No or yes, trade union at EPZs to cut both ways

The Daily Star, Vol.4 N.125, Monday 29 September 2003

Govt still torn between risking US withdrawal of GSP and investor pullout; inter-ministerial committee sits again today Rafiq Hasan

Dhaka is still undecided about allowing trade union (TU) activities at special economic zones despite a US threat to cancel the generalised system of preference (GSP) facilities in case the ban continues.

An inter-ministerial committee headed by State Minister for Labour and Manpower Amanullah Aman is currently working out details of a comprehensive strategy regarding introduction of trade union activities in the country's six export processing zones (EPZs).

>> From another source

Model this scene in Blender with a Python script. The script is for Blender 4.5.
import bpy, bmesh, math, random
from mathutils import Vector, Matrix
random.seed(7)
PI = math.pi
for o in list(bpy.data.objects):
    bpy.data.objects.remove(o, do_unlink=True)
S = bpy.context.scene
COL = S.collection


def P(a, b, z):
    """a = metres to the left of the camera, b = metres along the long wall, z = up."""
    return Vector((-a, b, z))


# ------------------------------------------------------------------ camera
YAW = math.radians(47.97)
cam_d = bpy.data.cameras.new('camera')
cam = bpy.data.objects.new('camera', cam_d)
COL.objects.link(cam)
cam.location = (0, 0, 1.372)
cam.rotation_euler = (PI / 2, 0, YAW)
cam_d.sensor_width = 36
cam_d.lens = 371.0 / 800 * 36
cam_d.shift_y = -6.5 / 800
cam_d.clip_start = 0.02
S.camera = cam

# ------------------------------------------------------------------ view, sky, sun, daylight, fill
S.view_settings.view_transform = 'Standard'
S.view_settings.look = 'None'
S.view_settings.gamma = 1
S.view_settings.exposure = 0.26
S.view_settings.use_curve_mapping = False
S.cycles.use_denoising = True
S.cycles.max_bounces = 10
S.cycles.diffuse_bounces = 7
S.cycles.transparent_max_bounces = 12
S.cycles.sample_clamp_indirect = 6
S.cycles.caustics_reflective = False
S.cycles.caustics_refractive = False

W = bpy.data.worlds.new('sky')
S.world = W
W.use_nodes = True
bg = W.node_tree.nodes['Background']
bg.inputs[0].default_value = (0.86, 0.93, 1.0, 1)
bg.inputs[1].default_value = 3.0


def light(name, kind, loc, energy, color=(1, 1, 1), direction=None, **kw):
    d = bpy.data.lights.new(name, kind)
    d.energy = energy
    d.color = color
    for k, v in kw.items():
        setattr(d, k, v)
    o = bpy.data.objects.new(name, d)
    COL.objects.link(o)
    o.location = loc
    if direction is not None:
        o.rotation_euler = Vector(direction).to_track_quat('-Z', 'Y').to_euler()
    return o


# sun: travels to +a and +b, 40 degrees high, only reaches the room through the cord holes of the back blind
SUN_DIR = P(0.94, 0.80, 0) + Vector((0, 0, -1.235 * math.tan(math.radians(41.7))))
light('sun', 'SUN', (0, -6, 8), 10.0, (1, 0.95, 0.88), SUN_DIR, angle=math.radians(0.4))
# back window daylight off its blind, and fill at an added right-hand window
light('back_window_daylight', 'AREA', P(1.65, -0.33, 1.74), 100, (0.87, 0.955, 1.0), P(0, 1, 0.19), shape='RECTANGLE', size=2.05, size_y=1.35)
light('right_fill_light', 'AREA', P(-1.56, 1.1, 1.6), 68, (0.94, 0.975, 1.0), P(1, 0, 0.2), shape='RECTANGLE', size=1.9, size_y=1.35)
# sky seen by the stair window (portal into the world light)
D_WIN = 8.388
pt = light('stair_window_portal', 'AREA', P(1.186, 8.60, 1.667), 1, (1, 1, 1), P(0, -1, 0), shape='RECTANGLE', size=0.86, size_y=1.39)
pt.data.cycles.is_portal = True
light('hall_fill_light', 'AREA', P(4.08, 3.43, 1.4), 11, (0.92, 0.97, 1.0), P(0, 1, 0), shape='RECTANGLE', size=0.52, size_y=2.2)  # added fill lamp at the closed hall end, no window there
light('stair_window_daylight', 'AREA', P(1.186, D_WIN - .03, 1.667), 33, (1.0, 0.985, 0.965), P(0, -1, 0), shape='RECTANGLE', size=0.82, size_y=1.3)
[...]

A final decision in this regard will be taken following recommendations of the inter-ministerial committee, according to sources.

Dhaka however has decided to send a delegation to the US Trade Representatives (USTR) soon to explain its latest position on the matter following an invitation by the USTR, said a high official of the ministry.

“Although we are yet to map out our strategy, all issues including the country's interests vis-à-vis export and investment will be considered in dealing with the TU issue,” said a member of the inter-ministerial committee.

Formed in the first week of April, the committee was supposed to submit its recommendations within three months. Its tenure was extended for three more months during which it held a number of meetings but still fell short of making recommendations, sources said. The committee is again scheduled to meet today.

“We are exploring all ways to protect workers' rights as well as safeguard the interest of investors before taking any final decision,” Aman told The Daily Star Saturday.

He further said the workers and employees at factories in the EPZs are being given special training about norms in the special zones and ways to protect their rights.

“EPZs are special economic zones and TU activities there should also be in that context and therefore different from other cases,” the minister said adding that the government was always in favour of trade unionism.

On several occasions, the newly appointed US Ambassador in Bangladesh Harry K Thomas expressed disappointment over non-compliance of international labour standards in the EPZs.

He observed Bangladesh may lose GSP facilities and chance of getting duty-free access of its products to the US markets if it fails to raise the standard of workers—meaning to allow trade union—by January 2004.

Under heavy pressure from Washington, the previous Awami League government had agreed in principle and assured the US of allowing trade unions at the EPZs from 2004.

The US is the largest buyer of Bangladeshi products, accounting for 44 per cent of its total export.

On the other hand, foreign financiers in the EPZs on several occasions have threatened to withdraw their investments if TUs are allowed.

They claimed they invested in the EPZs following assurance that no trade union will be allowed in line with the Bepza Act.